Thursday, July 27, 2017

the ineffable "it"

I really don't know how to make the case for something I know from experience to be true but there is no way to prove it to anyone else: They either get it or they don't.

A number of things fall into this category for me, but this morning, after skimming the local newspaper and reading a few news wires as usual, I am thinking of photographs.

Two photographers at the local paper, Jerrey Roberts and Sarah Crosby, take photos that I can recognize as having a je-ne-sais-quoi "it" without even looking at the credit line. There is a gob-smack in them somehow. The paper's other photographers take pictures that I qualify as "adequate," but the lack the "it" -- that gut-level, whispered deliciousness that elevates an "adequate" photo into something ... something ... something better-by-miles -- is missing.

Wire services that run photo compendia are lately running the "adequate" photos by people whose photos are pretty blah ... but "important" because, perhaps, the photographer is dead or the photos come from a bygone era. Adequate, but where's the "it?" It's not there because whoever picked the photos is unwilling or unable to winkle out the lush core of what a good photographer can purvey.
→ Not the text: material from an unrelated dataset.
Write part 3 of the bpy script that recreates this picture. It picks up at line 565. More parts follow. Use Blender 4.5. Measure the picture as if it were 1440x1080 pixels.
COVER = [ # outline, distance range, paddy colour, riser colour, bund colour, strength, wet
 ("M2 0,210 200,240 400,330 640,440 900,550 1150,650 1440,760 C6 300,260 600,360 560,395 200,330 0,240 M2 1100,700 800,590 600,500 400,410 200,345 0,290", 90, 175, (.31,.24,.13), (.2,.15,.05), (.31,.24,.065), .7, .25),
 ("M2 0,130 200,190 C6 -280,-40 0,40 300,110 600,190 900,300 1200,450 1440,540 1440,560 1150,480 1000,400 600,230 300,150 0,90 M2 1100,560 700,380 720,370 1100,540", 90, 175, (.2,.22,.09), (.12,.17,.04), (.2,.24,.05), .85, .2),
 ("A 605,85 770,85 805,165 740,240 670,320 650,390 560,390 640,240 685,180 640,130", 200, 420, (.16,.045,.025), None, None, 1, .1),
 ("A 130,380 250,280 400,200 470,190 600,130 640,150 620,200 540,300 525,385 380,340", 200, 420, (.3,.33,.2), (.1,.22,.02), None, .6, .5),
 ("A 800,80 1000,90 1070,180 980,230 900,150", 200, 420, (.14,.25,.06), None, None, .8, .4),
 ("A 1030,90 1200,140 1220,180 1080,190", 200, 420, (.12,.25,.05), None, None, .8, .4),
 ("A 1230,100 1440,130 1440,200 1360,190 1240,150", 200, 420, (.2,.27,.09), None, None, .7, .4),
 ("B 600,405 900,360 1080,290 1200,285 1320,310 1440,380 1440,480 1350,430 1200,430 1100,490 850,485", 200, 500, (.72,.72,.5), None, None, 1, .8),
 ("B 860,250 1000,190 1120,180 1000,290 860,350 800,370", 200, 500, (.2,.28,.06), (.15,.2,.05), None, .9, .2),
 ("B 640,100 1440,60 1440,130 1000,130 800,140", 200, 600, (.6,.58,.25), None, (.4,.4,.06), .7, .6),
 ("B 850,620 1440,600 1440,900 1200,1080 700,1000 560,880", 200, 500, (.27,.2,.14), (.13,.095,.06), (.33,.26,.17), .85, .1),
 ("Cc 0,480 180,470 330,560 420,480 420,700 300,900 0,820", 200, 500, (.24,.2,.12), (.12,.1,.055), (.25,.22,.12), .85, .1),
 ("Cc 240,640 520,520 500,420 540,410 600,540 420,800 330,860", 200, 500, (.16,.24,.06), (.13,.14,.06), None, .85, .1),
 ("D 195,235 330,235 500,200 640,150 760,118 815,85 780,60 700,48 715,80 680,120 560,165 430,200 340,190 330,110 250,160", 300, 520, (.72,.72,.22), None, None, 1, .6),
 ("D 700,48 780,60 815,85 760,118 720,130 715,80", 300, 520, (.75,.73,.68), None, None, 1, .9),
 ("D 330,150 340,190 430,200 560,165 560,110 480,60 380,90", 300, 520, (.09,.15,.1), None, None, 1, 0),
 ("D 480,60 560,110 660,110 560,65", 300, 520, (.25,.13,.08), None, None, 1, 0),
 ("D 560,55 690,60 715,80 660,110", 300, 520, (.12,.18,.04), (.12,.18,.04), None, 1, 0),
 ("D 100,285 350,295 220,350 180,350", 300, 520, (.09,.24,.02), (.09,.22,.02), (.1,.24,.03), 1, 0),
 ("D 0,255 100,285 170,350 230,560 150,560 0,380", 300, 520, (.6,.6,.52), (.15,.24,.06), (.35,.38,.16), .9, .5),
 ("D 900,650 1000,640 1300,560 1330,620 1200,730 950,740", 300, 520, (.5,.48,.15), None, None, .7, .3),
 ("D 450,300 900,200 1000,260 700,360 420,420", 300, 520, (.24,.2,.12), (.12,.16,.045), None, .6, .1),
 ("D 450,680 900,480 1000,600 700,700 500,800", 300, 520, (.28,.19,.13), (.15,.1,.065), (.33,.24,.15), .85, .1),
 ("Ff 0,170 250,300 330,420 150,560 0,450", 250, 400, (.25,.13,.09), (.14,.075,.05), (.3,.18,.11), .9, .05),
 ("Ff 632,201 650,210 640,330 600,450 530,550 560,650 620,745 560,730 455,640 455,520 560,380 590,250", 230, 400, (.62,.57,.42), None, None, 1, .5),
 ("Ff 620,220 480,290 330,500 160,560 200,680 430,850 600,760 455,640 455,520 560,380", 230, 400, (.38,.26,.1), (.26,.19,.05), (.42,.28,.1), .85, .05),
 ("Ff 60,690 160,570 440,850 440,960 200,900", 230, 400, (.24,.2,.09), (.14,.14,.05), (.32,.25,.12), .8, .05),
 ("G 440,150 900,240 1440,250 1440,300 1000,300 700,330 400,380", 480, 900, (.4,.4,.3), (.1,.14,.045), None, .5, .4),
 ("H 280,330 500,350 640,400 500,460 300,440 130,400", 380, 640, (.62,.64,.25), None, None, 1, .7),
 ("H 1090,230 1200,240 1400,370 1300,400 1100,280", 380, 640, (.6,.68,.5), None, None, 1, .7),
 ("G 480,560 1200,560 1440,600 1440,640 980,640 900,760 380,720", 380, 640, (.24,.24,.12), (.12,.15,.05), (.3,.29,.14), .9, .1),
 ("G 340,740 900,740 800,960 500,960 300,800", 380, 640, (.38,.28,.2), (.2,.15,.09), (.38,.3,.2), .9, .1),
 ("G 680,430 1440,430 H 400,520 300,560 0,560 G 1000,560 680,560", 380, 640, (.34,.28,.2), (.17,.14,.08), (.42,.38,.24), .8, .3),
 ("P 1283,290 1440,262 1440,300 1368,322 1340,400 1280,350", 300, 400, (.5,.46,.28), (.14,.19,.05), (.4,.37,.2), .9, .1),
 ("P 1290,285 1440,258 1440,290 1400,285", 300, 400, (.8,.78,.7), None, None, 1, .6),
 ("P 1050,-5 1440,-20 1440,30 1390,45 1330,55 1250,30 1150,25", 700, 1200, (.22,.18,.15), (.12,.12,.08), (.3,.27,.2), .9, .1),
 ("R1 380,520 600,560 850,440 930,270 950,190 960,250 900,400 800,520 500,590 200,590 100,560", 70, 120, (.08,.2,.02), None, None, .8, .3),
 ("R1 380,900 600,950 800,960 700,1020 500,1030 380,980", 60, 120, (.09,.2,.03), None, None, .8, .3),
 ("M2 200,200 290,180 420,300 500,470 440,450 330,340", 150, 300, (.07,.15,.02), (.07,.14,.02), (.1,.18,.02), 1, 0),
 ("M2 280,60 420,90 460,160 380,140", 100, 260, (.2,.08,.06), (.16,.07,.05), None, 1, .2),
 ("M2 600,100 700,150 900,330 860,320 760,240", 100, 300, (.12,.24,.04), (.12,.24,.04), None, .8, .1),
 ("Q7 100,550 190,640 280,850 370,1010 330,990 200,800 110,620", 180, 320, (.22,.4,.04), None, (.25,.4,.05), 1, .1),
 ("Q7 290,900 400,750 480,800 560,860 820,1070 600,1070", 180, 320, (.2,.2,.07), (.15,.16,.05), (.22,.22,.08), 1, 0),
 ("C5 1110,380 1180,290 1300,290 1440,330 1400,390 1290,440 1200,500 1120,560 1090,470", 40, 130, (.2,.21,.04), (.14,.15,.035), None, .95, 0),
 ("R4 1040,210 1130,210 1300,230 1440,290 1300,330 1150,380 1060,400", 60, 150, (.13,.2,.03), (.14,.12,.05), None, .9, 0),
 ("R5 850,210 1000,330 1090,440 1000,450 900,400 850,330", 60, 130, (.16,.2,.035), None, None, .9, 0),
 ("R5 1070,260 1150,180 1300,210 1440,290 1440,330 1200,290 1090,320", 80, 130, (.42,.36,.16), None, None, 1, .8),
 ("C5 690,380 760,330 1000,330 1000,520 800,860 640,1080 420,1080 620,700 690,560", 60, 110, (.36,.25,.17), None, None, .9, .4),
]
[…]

My photog buddy Bob Stern (we worked at the Republican together) once tried with some pals to start a portrait-photography business based on the "it" he too knew about and could convey. To the best of my knowledge, the business flopped and I imagine it flopped because those being photographed could not see the "it." Why spend the money on what was, from their point of view, just a sit-still family snap?

I've looked around for photos to illustrate what I'm talking about here -- I know they're out there -- but can't readily find them. Even if I could, would it prove the point? I doubt it. Maybe it's all just taste ... but I don't believe that.

Eye candy is nice, but to be consumed ... ahhh, that is living!


  1. Light cleaning. Shopping. Cooking.

    Price it out & if you can, give it a try. You might find that it's a great relief.

    Do it before you get too weak to even get your brain around the project.

  2. No accounting for marketability of creative efforts, even creative efforts that are very good in some objective sense.

    Either that or the marketing efforts need to be brought to very high levels e.g. like saturation advertising and price cutting until a reputation develops, and very low levels (like bribery at the local bridal shops and catering halls).